* _Exercise instructions_: Look through the data below. Show each line where the string "scene" occurs.

* _Collected material_:
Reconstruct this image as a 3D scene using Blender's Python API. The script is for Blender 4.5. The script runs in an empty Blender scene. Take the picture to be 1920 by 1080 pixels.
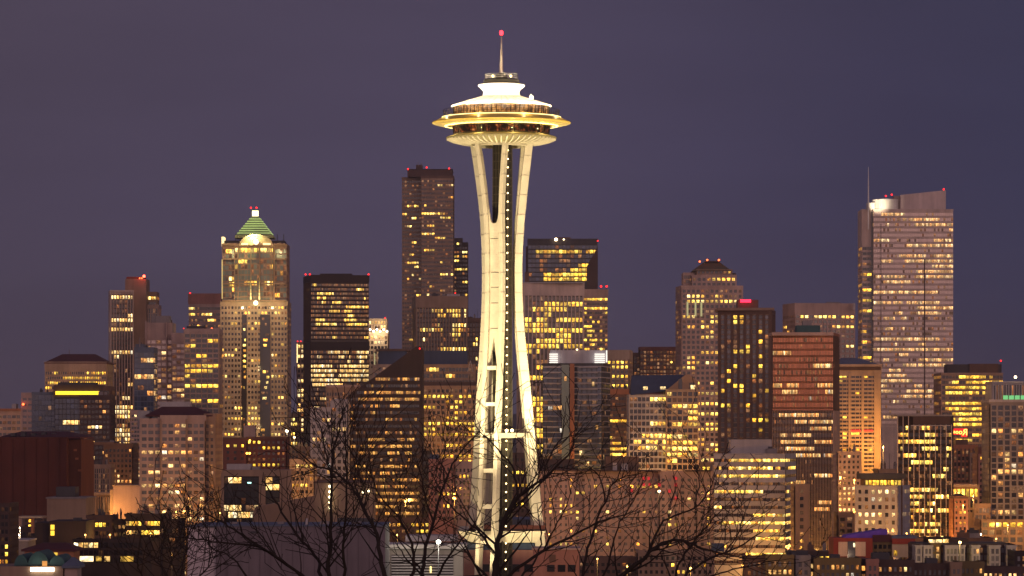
import bpy, math, random
from mathutils import Vector, Matrix
PI = math.pi
scene = bpy.context.scene
COL = scene.collection
F = 7320.0          # focal length in photograph pixels (1920 wide)
H = 60.0            # eye height above the tower's ground (camera stands on a hill)
HOR = 818.0         # photograph row of the horizon
# ------------------------------------------------------------------ camera
cam = bpy.data.cameras.new("camera"); camo = bpy.data.objects.new("camera", cam); COL.objects.link(camo)
camo.location = (0, 0, H); camo.rotation_euler = (PI/2, 0, 0)
cam.sensor_width = 36; cam.lens = F/1920*36; cam.shift_y = (HOR-540)/1920
cam.clip_start = 1; cam.clip_end = 40000
scene.camera = camo
scene.view_settings.view_transform = 'Standard'; scene.view_settings.look = 'None'
scene.view_settings.exposure = 0.0; scene.view_settings.gamma = 1
scene.cycles.use_denoising = True
scene.cycles.max_bounces = 4; scene.cycles.diffuse_bounces = 2; scene.cycles.glossy_bounces = 2
scene.cycles.sample_clamp_indirect = 1.0; scene.cycles.caustics_reflective = False; scene.cycles.caustics_refractive = False
# ------------------------------------------------------------------ node helpers
def N(nt, t, **kw):
    n = nt.nodes.new(t)
    for k, v in kw.items():
        if k.startswith('_'): setattr(n, k[1:], v)
        else: n.inputs[k.replace('__', ' ')].default_value = v
    return n
def L(nt, a, b): nt.links.new(a, b)
def M(nt, op, a, b=None, c=None, clamp=False):
    n = nt.nodes.new('ShaderNodeMath'); n.operation = op; n.use_clamp = clamp
    for i, x in enumerate((a, b, c)):
        if x is None: continue
        if isinstance(x, (int, float)): n.inputs[i].default_value = x
        else: L(nt, x, n.inputs[i])
    return n.outputs[0]
def ramp(nt, fac, stops):
    r = nt.nodes.new('ShaderNodeValToRGB'); e = r.color_ramp.elements
    while len(e) < len(stops): e.new(.5)
    for q, (p, c) in zip(e, stops): q.position = p; q.color = (*c, 1)
    L(nt, fac, r.inputs[0]); return r.outputs[0]
# ------------------------------------------------------------------ world: dusk sky
W = bpy.data.worlds.new("World"); scene.world = W; W.use_nodes = True
nt = W.node_tree; nt.nodes.clear()
tc = N(nt, 'ShaderNodeTexCoord'); sx = N(nt, 'ShaderNodeSeparateXYZ'); L(nt, tc.outputs['Generated'], sx.inputs[0])
X, Yd, Z = sx.outputs
fx = M(nt, 'ADD', M(nt, 'MULTIPLY', X, 3.6), .5, clamp=True)
front = ramp(nt, fx, [(0, (.070, .057, .093)), (.5, (.068, .058, .107)), (.85, (.044, .042, .086)), (1, (.039, .040, .084))])
fz = M(nt, 'MULTIPLY', Z, 5.0, clamp=True)
vert = ramp(nt, fz, [(0, (.98, .93, .88)), (.3, (1.02, 1.0, 1.02)), (.55, (1.0, .97, .95)), (1, (.9, .92, 1.1))])
mx = N(nt, 'ShaderNodeMix', _data_type='RGBA', _blend_type='MULTIPLY'); mx.inputs[0].default_value = 1
L(nt, front, mx.inputs[6]); L(nt, vert, mx.inputs[7])
# very faint, wide cloud banks
cm = N(nt, 'ShaderNodeMapping'); cm.inputs['Scale'].default_value = (7, 7, 38); L(nt, tc.outputs['Generated'], cm.inputs[0])
cn = N(nt, 'ShaderNodeTexNoise', Scale=1.0, Detail=5.0, Roughness=.55); L(nt, cm.outputs[0], cn.inputs['Vector'])
cv = N(nt, 'ShaderNodeVectorMath', _operation='SCALE'); L(nt, mx.outputs[2], cv.inputs[0]); L(nt, M(nt, 'MULTIPLY_ADD', cn.outputs[0], .34, .83), cv.inputs['Scale'])
# afterglow of the set sun behind the camera (west), strongest near the horizon
back = M(nt, 'MULTIPLY_ADD', Yd, -.75, .25, clamp=True)
low = M(nt, 'POWER', M(nt, 'SUBTRACT', 1.0, M(nt, 'ABSOLUTE', Z), clamp=True), 2.0)
glow = M(nt, 'MULTIPLY', M(nt, 'SMOOTH_MIN', back, 1, 0), low)
gm = N(nt, 'ShaderNodeVectorMath', _operation='SCALE'); gm.inputs[0].default_value = (1.08, .69, .63); L(nt, glow, gm.inputs['Scale'])
add = N(nt, 'ShaderNodeVectorMath', _operation='ADD'); L(nt, cv.outputs[0], add.inputs[0]); L(nt, gm.outputs[0], add.inputs[1])
sky = N(nt, 'ShaderNodeTexSky', _sky_type='NISHITA', _sun_disc=False)
sky.sun_elevation = math.radians(-3); sky.sun_rotation = math.radians(160)
bg1 = N(nt, 'ShaderNodeBackground', Strength=1.0); L(nt, add.outputs[0], bg1.inputs[0])
bg2 = N(nt, 'ShaderNodeBackground', Strength=.05); L(nt, sky.outputs[0], bg2.inputs[0])
asd = N(nt, 'ShaderNodeAddShader'); L(nt, bg1.outputs[0], asd.inputs[0]); L(nt, bg2.outputs[0], asd.inputs[1])
wo = N(nt, 'ShaderNodeOutputWorld'); L(nt, asd.outputs[0], wo.inputs[0])
# the last westerly glow as one very soft, weak sun
sun = bpy.data.lights.new("sun", 'SUN'); sun.energy = .34; sun.angle = math.radians(35); sun.color = (1, .62, .5)
so = bpy.data.objects.new("sun", sun); COL.objects.link(so)
so.rotation_euler = Vector((-.55, 1, -.22)).to_track_quat('-Z', 'Y').to_euler()
# ------------------------------------------------------------------ materials
MATS = {}
def wallmat(name, col, rough=.85, var=.30, scale=.08, streak=True, metal=0.0, spec=.3):
    if name in MATS: return MATS[name]
    m = bpy.data.materials.new(name); MATS[name] = m; m.use_nodes = True
    nt = m.node_tree; b = nt.nodes['Principled BSDF']
    tc = N(nt, 'ShaderNodeTexCoord'); n1 = N(nt, 'ShaderNodeTexNoise', Scale=scale, Detail=4.0); L(nt, tc.outputs['Object'], n1.inputs['Vector'])
    mp = N(nt, 'ShaderNodeMapping'); mp.inputs['Scale'].default_value = (.5, .5, .03); L(nt, tc.outputs['Object'], mp.inputs[0])
    n2 = N(nt, 'ShaderNodeTexNoise', Scale=1.0, Detail=3.0); L(nt, mp.outputs[0], n2.inputs['Vector'])
    f = M(nt, 'ADD', M(nt, 'MULTIPLY', n1.outputs[0], .6), M(nt, 'MULTIPLY', n2.outputs[0], .4 if streak else .05))
    c = ramp(nt, f, [(.3, tuple(x*(1-var) for x in col)), (.7, tuple(min(1, x*(1+var)) for x in col))])
    L(nt, c, b.inputs['Base Color']); b.inputs['Roughness'].default_value = rough
    b.inputs['Metallic'].default_value = metal; b.inputs['Specular IOR Level'].default_value = spec
    return m
def glassmat(name, col, rough=.12, metal=0.0, spec=.8, var=.6):
    m = bpy.data.materials.new(name); MATS[name] = m; m.use_nodes = True
    nt = m.node_tree; b = nt.nodes['Principled BSDF']
    g = N(nt, 'ShaderNodeNewGeometry'); oi = N(nt, 'ShaderNodeObjectInfo')
    r = M(nt, 'FRACT', M(nt, 'ADD', g.outputs['Random Per Island'], oi.outputs['Random']))
    c = ramp(nt, r, [(0, tuple(x*(1-var) for x in col)), (.6, col), (1, tuple(min(1, x*(1+var)) for x in col))])
    L(nt, c, b.inputs['Base Color']); b.inputs['Roughness'].default_value = rough
    b.inputs['Metallic'].default_value = metal; b.inputs['Specular IOR Level'].default_value = spec
    return m
def litmat(name, stops, lo, hi, base=(.05, .03, .02), blinds=True):
    m = bpy.data.materials.new(name); MATS[name] = m; m.use_nodes = True
    nt = m.node_tree; b = nt.nodes['Principled BSDF']
    g = N(nt, 'ShaderNodeNewGeometry'); oi = N(nt, 'ShaderNodeObjectInfo')
    r = M(nt, 'FRACT', M(nt, 'ADD', g.outputs['Random Per Island'], oi.outputs['Random']))
    r2 = M(nt, 'FRACT', M(nt, 'MULTIPLY', r, 17.3)); r3 = M(nt, 'FRACT', M(nt, 'MULTIPLY', r, 91.7))
    L(nt, ramp(nt, r2, stops), b.inputs['Emission Color'])
    uv = N(nt, 'ShaderNodeTexCoord'); sp = N(nt, 'ShaderNodeSeparateXYZ'); L(nt, uv.outputs['UV'], sp.inputs[0])
    cmb = N(nt, 'ShaderNodeCombineXYZ'); L(nt, M(nt, 'MULTIPLY', sp.outputs[0], 2.2), cmb.inputs[0]); L(nt, M(nt, 'MULTIPLY', sp.outputs[1], 1.6), cmb.inputs[1]); L(nt, M(nt, 'MULTIPLY', r, 97.0), cmb.inputs[2])
    no = N(nt, 'ShaderNodeTexNoise', Scale=1.0, Detail=2.0); L(nt, cmb.outputs[0], no.inputs['Vector'])
    inter = M(nt, 'MULTIPLY_ADD', no.outputs[0], 3.4, -.95, clamp=False)
    top = M(nt, 'MULTIPLY_ADD', sp.outputs[1], .7, .65)     # ceiling lamps: the upper part of a room is brighter
    s = M(nt, 'MULTIPLY', M(nt, 'MULTIPLY', M(nt, 'MAXIMUM', inter, .15), top), M(nt, 'MULTIPLY_ADD', M(nt, 'POWER', r3, 1.6), hi-lo, lo))
    L(nt, s, b.inputs['Emission Strength'])
    b.inputs['Base Color'].default_value = (*base, 1); b.inputs['Roughness'].default_value = .15
    m.cycles.emission_sampling = 'NONE'
    return m
def emit(name, col, st, sample=False):
    if name in MATS: return MATS[name]
    m = bpy.data.materials.new(name); MATS[name] = m; m.use_nodes = True
    b = m.node_tree.nodes['Principled BSDF']; b.inputs['Emission Color'].default_value = (*col, 1); b.inputs['Emission Strength'].default_value = st
    b.inputs['Base Color'].default_value = (*[x*.3 for x in col], 1)
    if not sample: m.cycles.emission_sampling = 'NONE'
    return m
YEL = [(0, (1, .36, .04)), (.25, (1, .52, .07)), (.7, (1, .64, .11)), (1, (1, .72, .26))]
litmat('lit_yellow', YEL, .7, 5)
litmat('lit_gold', [(0, (1, .42, .03)), (.5, (1, .56, .05)), (1, (1, .68, .10))], .7, 4.4)
litmat('lit_white', [(0, (1, .50, .12)), (.5, (1, .62, .2)), (.9, (1, .72, .34)), (1, (1, .88, .62))], 1.0, 3.6)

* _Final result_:
Reconstruct this image as a 3D scene using Blender's Python API. The script is for Blender 4.5. The script runs in an empty Blender scene. Take the picture to be 1920 by 1080 pixels.
scene = bpy.context.scene
COL = scene.collection
scene.camera = camo
scene.view_settings.view_transform = 'Standard'; scene.view_settings.look = 'None'
scene.view_settings.exposure = 0.0; scene.view_settings.gamma = 1
scene.cycles.use_denoising = True
scene.cycles.max_bounces = 4; scene.cycles.diffuse_bounces = 2; scene.cycles.glossy_bounces = 2
scene.cycles.sample_clamp_indirect = 1.0; scene.cycles.caustics_reflective = False; scene.cycles.caustics_refractive = False
W = bpy.data.worlds.new("World"); scene.world = W; W.use_nodes = True